Demissão de Henrique Rodrigues

No início de 2024, o escritor e então analista de literatura do Departamento Nacional do Sesc, Henrique Rodrigues, foi demitido pela instituição. Rodrigues atribui o fato a um episódio que aconteceu na Flip, em novembro de 2023 – a leitura de um trecho do romance de Airton Souza teria causado celeuma entre diretores do Sesc.

Henrique Rodrigues | © Arquivo pessoal
Henrique Rodrigues | © Arquivo pessoal
"O Departamento Nacional tem uma gestão nova, que não conhece nem entende muito dos conteúdos de Cultura", diz agora o escritor ao PublishNews. "Daí a reação dos diretores na Flip ter gerado uma prática comum em alguns (Núcleos) Regionais. Em vez de se educarem, demitem a pessoa responsável. Fui acusado de ter causado constrangimento nas chefias, e que por estar na mediação da mesa deveria ter evitado a leitura do Airton a qualquer custo. Como já havia dito outras vezes, respondi me negando a ser a mão de censores, e que podiam me demitir. Tenho uma trajetória dentro e fora do Sesc na promoção da literatura e da liberdade criativa", explica.

Sobre o caso, a instituição afirmou que "o Prêmio Sesc de Literatura é gerido por uma equipe de profissionais da área de Literatura do Departamento Nacional do Sesc, que atuam em parceria com outras áreas de forma a promover o projeto nacionalmente, não existindo nenhum prejuízo à iniciativa em virtude do desligamento de quaisquer colaboradores da Instituição.

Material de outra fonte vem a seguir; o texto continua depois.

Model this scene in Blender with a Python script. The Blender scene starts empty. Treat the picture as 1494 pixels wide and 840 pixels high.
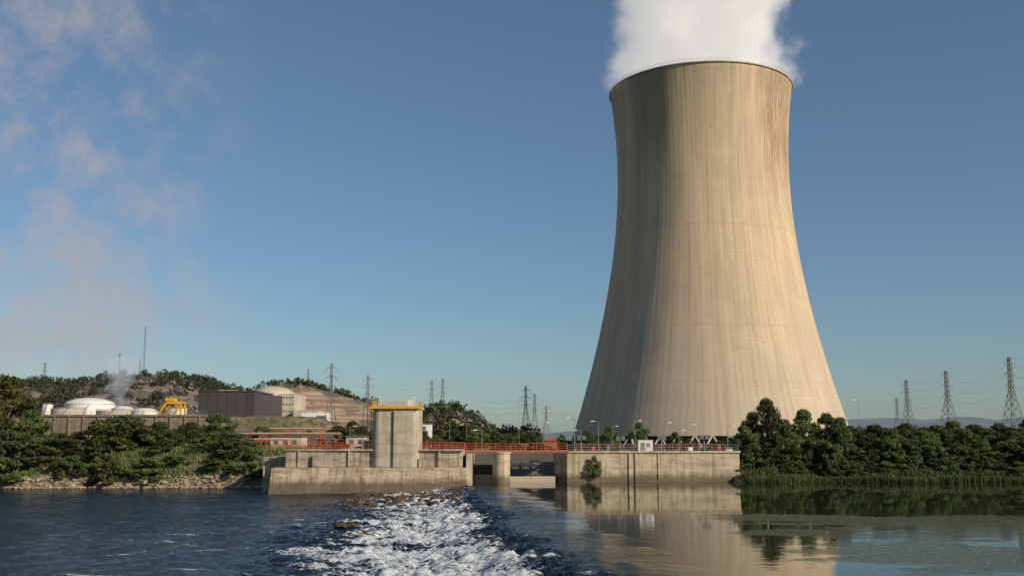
import bpy, math, random
import numpy as np
from mathutils import Vector, Matrix
random.seed(7); rng=np.random.default_rng(7)
scene=bpy.context.scene
PITCH=math.radians(8.53); CAMZ=7.0; F=1500.0
cp,sp=math.cos(PITCH),math.sin(PITCH)
def px_to_world(px,py,d):
    """image pixel coordinates + estimated distance -> world x,z"""
    u=(px-747)/F; v=(420-py)/F; k=d/(cp-v*sp)
    return u*k, CAMZ+k*(sp+v*cp)
def sm(t):
    t=np.clip(t,0,1); return t*t*(3-2*t)
# ---------- numpy value noise ----------
_perm=rng.random((512,512))
def vnoise(x,y):
    x=np.asarray(x,float); y=np.asarray(y,float)
    xi=np.floor(x).astype(int); yi=np.floor(y).astype(int)
    fx=sm(x-xi); fy=sm(y-yi)
    g=lambda a,b:_perm[a%512,b%512]
    return (g(xi,yi)*(1-fx)+g(xi+1,yi)*fx)*(1-fy)+(g(xi,yi+1)*(1-fx)+g(xi+1,yi+1)*fx)*fy
def fbm(x,y,o=4):
    s=0;a=.5
    for i in range(o):
        s=s+a*vnoise(np.asarray(x)*2**i+17*i,np.asarray(y)*2**i+31*i); a*=.5
    return s
# ---------- materials ----------
class NT:
    def __init__(s,name,world=False):
        if world:
            s.t=world.node_tree
        else:
            s.m=bpy.data.materials.new(name); s.m.use_nodes=True; s.t=s.m.node_tree
        s.t.nodes.clear()
    def n(s,typ,props=None,**inp):
        nd=s.t.nodes.new(typ)
        for k,v in (props or {}).items(): setattr(nd,k,v)
        for k,v in inp.items():
            key=k.replace('_',' ')
            if k[0]=='i' and k[1:].isdigit(): sock=nd.inputs[int(k[1:])]
            else: sock=nd.inputs[key]
            if isinstance(v,bpy.types.NodeSocket): s.t.links.new(v,sock)
            else: sock.default_value=v
        return nd
    def math(s,op,a,b=0.0,c=None,clamp=False):
        nd=s.n('ShaderNodeMath',{'operation':op,'use_clamp':clamp},i0=a,i1=b)
        if c is not None:
            if isinstance(c,bpy.types.NodeSocket): s.t.links.new(c,nd.inputs[2])
            else: nd.inputs[2].default_value=c
        return nd.outputs[0]
    def maprange(s,v,a,b,c=0.0,d=1.0):
        return s.n('ShaderNodeMapRange',{'interpolation_type':'SMOOTHSTEP'},Value=v,From_Min=a,From_Max=b,To_Min=c,To_Max=d).outputs[0]
    def lerp(s,f,a,b):  # float mix
        nd=s.t.nodes.new('ShaderNodeMix'); nd.data_type='FLOAT'
        for idx,v in ((0,f),(2,a),(3,b)):
            if isinstance(v,bpy.types.NodeSocket): s.t.links.new(v,nd.inputs[idx])
            else: nd.inputs[idx].default_value=v
        return nd.outputs[0]
    def noise(s,vec,scale,detail=4.0,rough=.55):
        return s.n('ShaderNodeTexNoise',Vector=vec,Scale=scale,Detail=detail,Roughness=rough).outputs[0]
    def mapping(s,vec,sc,loc=(0,0,0),rot=(0,0,0)):
        return s.n('ShaderNodeMapping',Vector=vec,Scale=sc,Location=loc,Rotation=rot).outputs[0]
    def mix(s,f,a,b,mode='MIX'):
        nd=s.t.nodes.new('ShaderNodeMix'); nd.data_type='RGBA'; nd.blend_type=mode
        for idx,v in ((0,f),(6,a),(7,b)):
            if isinstance(v,bpy.types.NodeSocket): s.t.links.new(v,nd.inputs[idx])
            else:
                nd.inputs[idx].default_value=v if idx==0 else (tuple(v)+(1,) if len(v)==3 else v)
        return nd.outputs[2]
    def pos(s): return s.n('ShaderNodeNewGeometry').outputs['Position']
    def xyz(s,v): return s.n('ShaderNodeSeparateXYZ',Vector=v).outputs
    def bump(s,h,strength=.4,dist=.1,normal=None):
        nd=s.n('ShaderNodeBump',Height=h,Strength=strength,Distance=dist)
        if normal is not None: s.t.links.new(normal,nd.inputs['Normal'])
        return nd.outputs[0]
    def out(s,sh,sock='Surface'):
        o=s.n('ShaderNodeOutputMaterial'); s.t.links.new(sh,o.inputs[sock]); return s.m
    def pbsdf(s,col,rough=.8,normal=None,**kw):
        nd=s.t.nodes.new('ShaderNodeBsdfPrincipled')
        for k,v in dict(Base_Color=col,Roughness=rough,**kw).items():
            sock=nd.inputs[k.replace('_',' ')]
            if isinstance(v,bpy.types.NodeSocket): s.t.links.new(v,sock)
            else: sock.default_value=(tuple(v)+(1,)) if isinstance(v,tuple) and len(v)==3 else v
        if normal is not None: s.t.links.new(normal,nd.inputs['Normal'])
        return nd.outputs[0]

def mat_concrete(name,c1,c2,wet=None,scale=1.0,joint=0.0,streak=.6,jamt=.35,grime=0.0):
    t=NT(name); P=t.pos(); X=t.xyz(P)
    n1=t.noise(P,.25*scale,6,.65); n2=t.noise(t.mapping(P,(1.3*scale,1.3*scale,.12*scale)),1.0,5,.6)
    n3=t.noise(P,3.0*scale,5,.7); n4=t.noise(t.mapping(P,(.5*scale,.5*scale,.9*scale)),1.0,6,.7)
    col=t.mix(t.maprange(n1,.35,.65),c1,c2)
    col=t.mix(t.math('MULTIPLY',t.maprange(n2,.5,.72),streak),col,tuple(v*.42 for v in c2))
    col=t.mix(t.math('MULTIPLY',t.maprange(n4,.52,.7),streak*.7),col,tuple(v*f for v,f in zip(c2,(.62,.5,.38))))
    col=t.mix(t.math('MULTIPLY',t.maprange(n3,.5,.75),.3),col,tuple(v*.6 for v in c1))
    if grime>0:
        n5=t.noise(t.mapping(P,(.22,.22,1.1),(5,0,0)),1.0,7,.75); n6=t.noise(t.mapping(P,(2.6,2.6,.10),(1,7,0)),1.0,4,.65)
        col=t.mix(t.math('MULTIPLY',t.maprange(n5,.46,.62),grime),col,tuple(v*f for v,f in zip(c2,(.50,.42,.33))))
        col=t.mix(t.math('MULTIPLY',t.maprange(n6,.54,.66),grime*.8),col,(.10,.075,.05))
        col=t.mix(t.math('MULTIPLY',t.maprange(n6,.44,.34),grime*.35),col,(.62,.55,.44))
    if wet is not None:
        nn=t.math('ADD',t.math('MULTIPLY',n2,-1.2),t.math('MULTIPLY',n4,-1.2))
        m=t.maprange(t.math('ADD',X[2],nn),wet-1.6,wet-.2,1,0)
        col=t.mix(t.math('MULTIPLY',m,.8),col,(.085,.06,.038))
    h=n3
    if joint>0:
        fr=t.math('FRACT',t.math('DIVIDE',X[2],joint)); j=t.maprange(fr,0,.06,1,0)
        fx=t.math('FRACT',t.math('DIVIDE',X[0],joint*3.2)); jx=t.maprange(fx,0,.02,1,0)
        jj=t.math('MULTIPLY',t.math('MAXIMUM',j,jx),t.maprange(n1,.4,.6,.2,1))
        col=t.mix(t.math('MULTIPLY',jj,jamt),col,tuple(v*.35 for v in c1))
        h=t.math('SUBTRACT',n3,jj)
    return t.out(t.pbsdf(col,.9,t.bump(h,.4,.06)))
def mat_paint(name,c,rough=.5,metal=0,dirt=.35,scale=1.5):
    t=NT(name); P=t.pos()
    n=t.noise(P,scale,5,.7); n2=t.noise(t.mapping(P,(1,1,.15)),scale,4)
    col=t.mix(t.math('MULTIPLY',t.maprange(n,.45,.7),dirt),c,tuple(v*.45+.02 for v in c))
    col=t.mix(t.math('MULTIPLY',t.maprange(n2,.5,.75),dirt),col,(.16,.12,.08))
    return t.out(t.pbsdf(col,rough,t.bump(n,.2,.02),Metallic=metal))
M={}
M['wall']=mat_concrete('river_wall_concrete',(.54,.455,.325),(.44,.37,.265),wet=1.0,joint=1.25,jamt=.25,grime=.55)
M['wall_lo']=mat_concrete('weir_wall_concrete',(.54,.46,.335),(.42,.35,.25),wet=.5,joint=1.1,streak=.75,jamt=.45,grime=.8)
M['wall_up']=mat_concrete('weathered_parapet_concrete',(.45,.39,.30),(.34,.295,.225),joint=1.4,streak=.7,jamt=.35,grime=.7)
M['conc']=mat_concrete('gate_tower_concrete',(.46,.41,.32),(.38,.335,.265),joint=2.2,streak=.5,jamt=.1,grime=.4)
M['conc_pale']=mat_concrete('building_concrete',(.50,.44,.35),(.42,.37,.30),scale=.3,streak=.3)
M['conc_dk']=mat_concrete('dark_concrete',(.15,.135,.115),(.10,.09,.08),scale=.5)
M['terr']=mat_concrete('terrace_wall_concrete',(.24,.19,.14),(.18,.14,.11),scale=.3,grime=.6)
M['red']=mat_paint('orange_red_paint',(.42,.085,.04))
M['yel']=mat_paint('yellow_paint',(.60,.33,.035))
M['white']=mat_paint('white_paint',(.74,.72,.68),scale=.3,dirt=.2)
M['grey']=mat_paint('galvanised_steel',(.30,.31,.31),.45,.5)
M['steel']=mat_paint('pylon_steel',(.14,.14,.15),.6,.2)
M['dark']=mat_paint('dark_gate_steel',(.11,.12,.13),.6,.2,scale=.8)
M['clad']=mat_concrete('dark_cladding',(.058,.05,.057),(.046,.04,.048),scale=.12,streak=.2)  # dark cladding, albedo lowered further to stand in for the front's shade
M['roof']=mat_paint('tile_roof',(.30,.12,.07),.85)
M['bark']=mat_paint('bark',(.10,.075,.05),.9,scale=4)
M['rock']=mat_concrete('river_rock',(.38,.31,.22),(.22,.17,.12),scale=2)
M['rock_wet']=mat_concrete('wet_rock',(.11,.065,.035),(.055,.035,.022),scale=2)

def mat_leaf(name,c1,c2):
    t=NT(name)
    a=t.n('ShaderNodeAttribute',{'attribute_name':'shade'}).outputs['Fac']
    r=t.n('ShaderNodeObjectInfo').outputs['Random']
    col=t.mix(a,c1,c2)
    hs=t.n('ShaderNodeHueSaturation',Hue=t.maprange(r,0,1,.465,.515),Saturation=.98,Value=t.maprange(r,0,1,.7,1.35),Color=col).outputs[0]
    d=t.pbsdf(hs,.65)
    tr=t.n('ShaderNodeBsdfTranslucent',Color=hs).outputs[0]
    return t.out(t.n('ShaderNodeMixShader',Fac=.32,i1=d,i2=tr).outputs[0])
M['leaf']=mat_leaf('foliage_green',(.03,.055,.012),(.16,.20,.048))
M['leafd']=mat_leaf('foliage_dark',(.02,.038,.012),(.10,.13,.036))
M['pine']=mat_leaf('distant_pine_foliage',(.03,.042,.022),(.08,.09,.04))
M['reed']=mat_leaf('reed_green',(.05,.09,.02),(.15,.20,.05))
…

O Sesc se reserva no direito de selecionar e manter em seus quadros funcionários que atuem em sintonia com a filosofia e cultura da Instituição".

O Prêmio Sesc de Literatura

Lançado pelo Departamento Nacional do Sesc em 2003, o concurso identifica escritores inéditos, "cujas obras possuam qualidade literária para edição e circulação nacional". Além de inclui-los em programações literárias do Sesc, o Prêmio também prevê a publicação dos livros vencedores pela editora Record.

Entre os vencedores anteriores do Prêmio, estão nomes como Rafael Gallo, Luisa Geisler, Marcos Peres, Tobias Carvalho, Juliana Leite, Sheyla Smanioto, Sérgio Tavares e André de Leones.